### [DESCRIPTION OF THE TASK]
Extract every line below, verbatim.

■ ■ ■ ■

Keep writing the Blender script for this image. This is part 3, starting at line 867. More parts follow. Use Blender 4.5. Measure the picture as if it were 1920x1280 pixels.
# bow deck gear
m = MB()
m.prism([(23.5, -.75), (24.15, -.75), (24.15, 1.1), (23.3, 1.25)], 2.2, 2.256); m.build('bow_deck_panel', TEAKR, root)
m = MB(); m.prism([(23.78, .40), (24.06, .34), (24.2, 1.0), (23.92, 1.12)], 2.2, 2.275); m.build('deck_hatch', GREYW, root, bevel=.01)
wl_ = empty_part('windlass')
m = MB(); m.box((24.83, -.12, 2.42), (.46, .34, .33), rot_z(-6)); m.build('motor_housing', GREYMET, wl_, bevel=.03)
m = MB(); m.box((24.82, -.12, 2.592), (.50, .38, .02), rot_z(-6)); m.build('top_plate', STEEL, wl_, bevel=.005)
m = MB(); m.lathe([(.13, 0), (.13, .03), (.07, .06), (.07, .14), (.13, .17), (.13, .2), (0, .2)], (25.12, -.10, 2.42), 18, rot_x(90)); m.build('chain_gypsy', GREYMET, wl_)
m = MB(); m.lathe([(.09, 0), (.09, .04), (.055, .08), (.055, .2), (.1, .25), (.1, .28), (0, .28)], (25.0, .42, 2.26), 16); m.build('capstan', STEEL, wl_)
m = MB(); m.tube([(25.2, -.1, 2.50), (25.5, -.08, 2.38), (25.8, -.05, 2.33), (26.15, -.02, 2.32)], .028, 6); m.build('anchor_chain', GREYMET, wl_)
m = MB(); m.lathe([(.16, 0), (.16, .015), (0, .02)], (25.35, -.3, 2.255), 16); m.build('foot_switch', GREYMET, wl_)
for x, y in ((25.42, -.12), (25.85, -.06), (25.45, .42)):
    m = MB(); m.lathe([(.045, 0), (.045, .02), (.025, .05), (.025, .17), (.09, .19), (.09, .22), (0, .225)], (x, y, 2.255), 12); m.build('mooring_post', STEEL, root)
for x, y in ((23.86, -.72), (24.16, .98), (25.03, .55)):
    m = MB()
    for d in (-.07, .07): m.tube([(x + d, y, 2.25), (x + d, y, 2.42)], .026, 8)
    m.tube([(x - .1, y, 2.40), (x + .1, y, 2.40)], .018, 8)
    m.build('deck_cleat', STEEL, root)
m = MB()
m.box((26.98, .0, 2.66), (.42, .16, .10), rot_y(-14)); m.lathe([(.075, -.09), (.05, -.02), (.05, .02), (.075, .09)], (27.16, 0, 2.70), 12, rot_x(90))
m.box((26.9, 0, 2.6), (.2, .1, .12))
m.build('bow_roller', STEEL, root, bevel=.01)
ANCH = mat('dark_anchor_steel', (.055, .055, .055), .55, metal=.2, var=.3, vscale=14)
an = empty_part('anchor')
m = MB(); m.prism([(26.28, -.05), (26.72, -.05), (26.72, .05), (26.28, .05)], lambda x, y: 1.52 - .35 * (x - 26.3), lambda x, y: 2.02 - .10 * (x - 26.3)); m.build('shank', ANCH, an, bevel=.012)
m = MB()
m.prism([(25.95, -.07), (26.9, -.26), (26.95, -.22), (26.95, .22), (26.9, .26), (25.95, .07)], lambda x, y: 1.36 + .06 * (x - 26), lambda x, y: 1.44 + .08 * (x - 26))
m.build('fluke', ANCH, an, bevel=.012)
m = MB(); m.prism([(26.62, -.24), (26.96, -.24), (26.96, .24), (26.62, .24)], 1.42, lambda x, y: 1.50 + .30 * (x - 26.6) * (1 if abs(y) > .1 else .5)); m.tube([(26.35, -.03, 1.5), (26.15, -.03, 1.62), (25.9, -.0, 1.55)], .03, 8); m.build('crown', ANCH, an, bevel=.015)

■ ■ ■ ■

### [WRITTEN RESPONSE]
Keep writing the Blender script for this image. This is part 3, starting at line 867. More parts follow. Use Blender 4.5. Measure the picture as if it were 1920x1280 pixels.
# bow deck gear
m = MB()
m.prism([(23.5, -.75), (24.15, -.75), (24.15, 1.1), (23.3, 1.25)], 2.2, 2.256); m.build('bow_deck_panel', TEAKR, root)
m = MB(); m.prism([(23.78, .40), (24.06, .34), (24.2, 1.0), (23.92, 1.12)], 2.2, 2.275); m.build('deck_hatch', GREYW, root, bevel=.01)
wl_ = empty_part('windlass')
m = MB(); m.box((24.83, -.12, 2.42), (.46, .34, .33), rot_z(-6)); m.build('motor_housing', GREYMET, wl_, bevel=.03)
m = MB(); m.box((24.82, -.12, 2.592), (.50, .38, .02), rot_z(-6)); m.build('top_plate', STEEL, wl_, bevel=.005)
m = MB(); m.lathe([(.13, 0), (.13, .03), (.07, .06), (.07, .14), (.13, .17), (.13, .2), (0, .2)], (25.12, -.10, 2.42), 18, rot_x(90)); m.build('chain_gypsy', GREYMET, wl_)
m = MB(); m.lathe([(.09, 0), (.09, .04), (.055, .08), (.055, .2), (.1, .25), (.1, .28), (0, .28)], (25.0, .42, 2.26), 16); m.build('capstan', STEEL, wl_)
m = MB(); m.tube([(25.2, -.1, 2.50), (25.5, -.08, 2.38), (25.8, -.05, 2.33), (26.15, -.02, 2.32)], .028, 6); m.build('anchor_chain', GREYMET, wl_)
m = MB(); m.lathe([(.16, 0), (.16, .015), (0, .02)], (25.35, -.3, 2.255), 16); m.build('foot_switch', GREYMET, wl_)
for x, y in ((25.42, -.12), (25.85, -.06), (25.45, .42)):
    m = MB(); m.lathe([(.045, 0), (.045, .02), (.025, .05), (.025, .17), (.09, .19), (.09, .22), (0, .225)], (x, y, 2.255), 12); m.build('mooring_post', STEEL, root)
for x, y in ((23.86, -.72), (24.16, .98), (25.03, .55)):
    m = MB()
    for d in (-.07, .07): m.tube([(x + d, y, 2.25), (x + d, y, 2.42)], .026, 8)
    m.tube([(x - .1, y, 2.40), (x + .1, y, 2.40)], .018, 8)
    m.build('deck_cleat', STEEL, root)
m = MB()
m.box((26.98, .0, 2.66), (.42, .16, .10), rot_y(-14)); m.lathe([(.075, -.09), (.05, -.02), (.05, .02), (.075, .09)], (27.16, 0, 2.70), 12, rot_x(90))
m.box((26.9, 0, 2.6), (.2, .1, .12))
m.build('bow_roller', STEEL, root, bevel=.01)
ANCH = mat('dark_anchor_steel', (.055, .055, .055), .55, metal=.2, var=.3, vscale=14)
an = empty_part('anchor')
m = MB(); m.prism([(26.28, -.05), (26.72, -.05), (26.72, .05), (26.28, .05)], lambda x, y: 1.52 - .35 * (x - 26.3), lambda x, y: 2.02 - .10 * (x - 26.3)); m.build('shank', ANCH, an, bevel=.012)
m = MB()
m.prism([(25.95, -.07), (26.9, -.26), (26.95, -.22), (26.95, .22), (26.9, .26), (25.95, .07)], lambda x, y: 1.36 + .06 * (x - 26), lambda x, y: 1.44 + .08 * (x - 26))
m.build('fluke', ANCH, an, bevel=.012)
m = MB(); m.prism([(26.62, -.24), (26.96, -.24), (26.96, .24), (26.62, .24)], 1.42, lambda x, y: 1.50 + .30 * (x - 26.6) * (1 if abs(y) > .1 else .5)); m.tube([(26.35, -.03, 1.5), (26.15, -.03, 1.62), (25.9, -.0, 1.55)], .03, 8); m.build('crown', ANCH, an, bevel=.015)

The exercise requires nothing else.